The lawyer Enrique Papa, repudiated the opinion and will resort to the Supreme Court of Justice, but it is known that the times of justice can be eternal and it will be difficult to resolve in favor of the teacher’s claims. At the end of the first week of July, what is happening with the teachers’ struggle in Santa Cruz began to have repercussions in various national media.
Justice, the Ministry of Labor and the Provincial Council have always been accomplices of the government of Alicia Kirchner. They sought tools to subdue the claims and measures of force, trying to weaken the only union that did not submit, nor did it become an accomplice to the low wages granted by the provincial government.
Data kills stories
According to the report of the “Provincial Educational Financing” of the Observatory of Argentines for Education for the period 2004-2021, half of the provinces reduced investment in public education.
Santa Cruz, is the second with the lowest budget allocated to education, barely 17.6% of its provincial resources. It is no coincidence then that there were several complaints from ADOSAC for lack of heating in winter, lack of maintenance of school buildings, scarce teaching materials and also adding teacher salaries that do not exceed the poverty line.
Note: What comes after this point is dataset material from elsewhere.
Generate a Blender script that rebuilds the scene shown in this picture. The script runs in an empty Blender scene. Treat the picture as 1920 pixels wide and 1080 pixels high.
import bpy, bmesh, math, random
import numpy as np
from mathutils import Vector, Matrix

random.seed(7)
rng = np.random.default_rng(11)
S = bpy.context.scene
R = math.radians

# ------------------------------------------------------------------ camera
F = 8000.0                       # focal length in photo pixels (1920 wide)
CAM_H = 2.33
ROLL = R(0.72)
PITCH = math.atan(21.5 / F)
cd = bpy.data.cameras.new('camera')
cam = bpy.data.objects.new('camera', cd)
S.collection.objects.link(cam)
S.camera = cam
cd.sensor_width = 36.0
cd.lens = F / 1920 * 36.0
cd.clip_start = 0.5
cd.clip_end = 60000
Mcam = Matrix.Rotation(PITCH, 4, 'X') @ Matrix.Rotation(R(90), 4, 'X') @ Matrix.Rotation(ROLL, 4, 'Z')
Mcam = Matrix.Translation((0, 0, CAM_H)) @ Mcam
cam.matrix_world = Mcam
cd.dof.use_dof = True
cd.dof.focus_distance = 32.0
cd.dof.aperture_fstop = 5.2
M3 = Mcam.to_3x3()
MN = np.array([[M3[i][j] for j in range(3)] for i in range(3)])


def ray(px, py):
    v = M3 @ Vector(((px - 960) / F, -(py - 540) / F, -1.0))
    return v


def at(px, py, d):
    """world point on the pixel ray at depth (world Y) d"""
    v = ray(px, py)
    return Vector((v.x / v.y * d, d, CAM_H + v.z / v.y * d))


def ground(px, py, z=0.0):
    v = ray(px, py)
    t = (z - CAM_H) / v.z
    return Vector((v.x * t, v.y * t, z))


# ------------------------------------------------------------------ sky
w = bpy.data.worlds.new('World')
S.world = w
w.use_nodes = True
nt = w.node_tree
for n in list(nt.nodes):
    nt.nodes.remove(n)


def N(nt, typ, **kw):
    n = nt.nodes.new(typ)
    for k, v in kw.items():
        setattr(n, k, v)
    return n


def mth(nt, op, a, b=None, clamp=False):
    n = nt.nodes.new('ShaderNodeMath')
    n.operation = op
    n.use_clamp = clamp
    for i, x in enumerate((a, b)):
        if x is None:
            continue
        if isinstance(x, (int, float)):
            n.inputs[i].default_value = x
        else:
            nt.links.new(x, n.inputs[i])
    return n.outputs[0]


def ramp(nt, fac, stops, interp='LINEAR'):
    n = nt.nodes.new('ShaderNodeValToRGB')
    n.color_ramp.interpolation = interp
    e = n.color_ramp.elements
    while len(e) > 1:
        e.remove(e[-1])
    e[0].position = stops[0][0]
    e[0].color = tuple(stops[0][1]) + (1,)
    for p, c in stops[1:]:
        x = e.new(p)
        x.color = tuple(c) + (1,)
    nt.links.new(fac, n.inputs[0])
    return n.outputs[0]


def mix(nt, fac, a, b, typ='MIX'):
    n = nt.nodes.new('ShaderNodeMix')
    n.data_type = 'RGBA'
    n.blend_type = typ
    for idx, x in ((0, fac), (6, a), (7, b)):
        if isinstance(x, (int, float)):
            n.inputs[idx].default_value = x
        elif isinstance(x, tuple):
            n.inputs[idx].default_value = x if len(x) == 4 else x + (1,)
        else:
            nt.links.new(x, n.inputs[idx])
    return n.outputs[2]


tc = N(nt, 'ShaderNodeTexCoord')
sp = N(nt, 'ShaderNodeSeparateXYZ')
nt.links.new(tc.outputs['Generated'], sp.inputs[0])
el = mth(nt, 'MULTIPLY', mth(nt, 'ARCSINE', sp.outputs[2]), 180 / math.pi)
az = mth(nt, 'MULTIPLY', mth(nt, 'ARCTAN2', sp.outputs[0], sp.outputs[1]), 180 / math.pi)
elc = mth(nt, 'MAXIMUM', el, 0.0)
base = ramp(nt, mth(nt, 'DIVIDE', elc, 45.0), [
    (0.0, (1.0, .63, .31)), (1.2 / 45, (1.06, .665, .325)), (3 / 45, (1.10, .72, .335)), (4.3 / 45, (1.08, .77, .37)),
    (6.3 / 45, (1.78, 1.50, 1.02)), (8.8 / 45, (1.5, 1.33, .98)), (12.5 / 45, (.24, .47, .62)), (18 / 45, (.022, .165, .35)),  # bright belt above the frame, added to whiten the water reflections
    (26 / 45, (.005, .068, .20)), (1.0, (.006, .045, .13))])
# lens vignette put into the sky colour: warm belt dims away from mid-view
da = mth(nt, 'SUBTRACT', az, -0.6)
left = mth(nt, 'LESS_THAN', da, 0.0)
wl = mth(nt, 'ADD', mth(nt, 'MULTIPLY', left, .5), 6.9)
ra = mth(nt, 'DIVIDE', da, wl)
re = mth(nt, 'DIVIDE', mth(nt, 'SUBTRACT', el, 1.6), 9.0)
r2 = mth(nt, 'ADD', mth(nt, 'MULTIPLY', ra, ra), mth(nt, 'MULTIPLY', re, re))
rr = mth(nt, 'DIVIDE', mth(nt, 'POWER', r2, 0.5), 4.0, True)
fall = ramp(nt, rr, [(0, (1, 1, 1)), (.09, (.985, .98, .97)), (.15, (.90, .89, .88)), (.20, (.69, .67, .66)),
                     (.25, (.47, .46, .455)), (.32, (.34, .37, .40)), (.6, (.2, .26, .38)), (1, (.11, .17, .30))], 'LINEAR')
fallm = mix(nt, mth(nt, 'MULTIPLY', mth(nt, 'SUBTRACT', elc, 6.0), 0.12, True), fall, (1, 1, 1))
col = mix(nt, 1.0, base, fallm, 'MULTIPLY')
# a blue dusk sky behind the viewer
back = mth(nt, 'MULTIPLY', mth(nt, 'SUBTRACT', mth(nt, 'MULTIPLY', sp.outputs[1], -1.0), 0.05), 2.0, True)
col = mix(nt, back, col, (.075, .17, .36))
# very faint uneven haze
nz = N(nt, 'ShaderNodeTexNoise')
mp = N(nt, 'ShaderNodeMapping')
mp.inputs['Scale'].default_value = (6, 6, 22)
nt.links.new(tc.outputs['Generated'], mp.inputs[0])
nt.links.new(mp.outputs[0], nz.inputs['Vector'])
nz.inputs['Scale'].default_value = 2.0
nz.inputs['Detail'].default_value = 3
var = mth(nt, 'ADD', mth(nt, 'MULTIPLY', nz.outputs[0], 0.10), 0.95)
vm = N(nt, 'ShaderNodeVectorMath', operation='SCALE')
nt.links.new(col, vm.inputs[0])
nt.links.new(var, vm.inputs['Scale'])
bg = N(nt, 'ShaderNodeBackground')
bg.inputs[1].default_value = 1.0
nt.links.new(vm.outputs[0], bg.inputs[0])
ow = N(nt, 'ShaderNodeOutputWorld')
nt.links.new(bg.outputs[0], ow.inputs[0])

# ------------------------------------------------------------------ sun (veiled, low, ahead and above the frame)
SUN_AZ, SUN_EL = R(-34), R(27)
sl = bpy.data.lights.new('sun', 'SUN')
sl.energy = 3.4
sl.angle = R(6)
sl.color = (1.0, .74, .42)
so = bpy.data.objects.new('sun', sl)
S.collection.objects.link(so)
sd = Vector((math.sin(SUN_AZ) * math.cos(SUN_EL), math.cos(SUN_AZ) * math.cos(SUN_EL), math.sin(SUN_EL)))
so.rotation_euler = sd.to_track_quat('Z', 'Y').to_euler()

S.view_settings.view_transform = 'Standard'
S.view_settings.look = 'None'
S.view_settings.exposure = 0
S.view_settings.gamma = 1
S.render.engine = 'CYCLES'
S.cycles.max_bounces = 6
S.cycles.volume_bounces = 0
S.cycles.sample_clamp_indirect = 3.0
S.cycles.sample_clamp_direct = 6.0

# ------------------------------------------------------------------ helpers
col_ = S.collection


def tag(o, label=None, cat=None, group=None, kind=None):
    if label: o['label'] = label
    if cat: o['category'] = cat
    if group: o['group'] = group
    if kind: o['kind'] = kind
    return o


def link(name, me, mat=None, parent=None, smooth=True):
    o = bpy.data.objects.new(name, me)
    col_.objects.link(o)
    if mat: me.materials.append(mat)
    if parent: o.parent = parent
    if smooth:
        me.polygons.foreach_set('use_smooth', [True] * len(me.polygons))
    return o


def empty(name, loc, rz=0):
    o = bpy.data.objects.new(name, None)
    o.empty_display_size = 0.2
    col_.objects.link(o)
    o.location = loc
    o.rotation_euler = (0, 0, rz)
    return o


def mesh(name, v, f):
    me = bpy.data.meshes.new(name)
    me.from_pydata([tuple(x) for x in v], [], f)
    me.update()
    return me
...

In a speech last year, Cristina Fernández said that “Santa Cruz is part of the group of the nine provinces with the highest income in dollars, from mining.” She also added that, if compared by number of inhabitants, it is the first province to have more income in dollars, from the export of gold and silver. It must be clarified that the royalties paid by mining companies are the paltry 1.5%. Even so, the provincial government has resources to pay for a better education, with better salaries and reverse the fall in investment in public education. But it is not essential for Kirchnerism.
The Provincial Congress of ADOSAC will resolve how to continue with the claims and how to reverse the latest rulings of the provincial justice. There is no doubt that there was always cruelty against the education workers in Santa Cruz. Governor Alicia Kirchner seeks to imprison four leading workers in the fight against a salary adjustment, while at the national level she repudiated the repression suffered in Jujuy, the educational community, the native peoples and the people in general. Here in the province it also persecutes those who go out to fight, with dozens and dozens of accused teachers, miners, oil workers, unemployed, municipal and retirees. Several times they were repressed or suffered police brutality, but there the Provincial Justice leaves the complaints of those who suffered it in absolute impunity. It is not an isolated case of union persecution, it is a systematic history of continuous attacks on workers’ struggles in distant Patagonia, as is the case with teachers who do not want to live below the poverty line.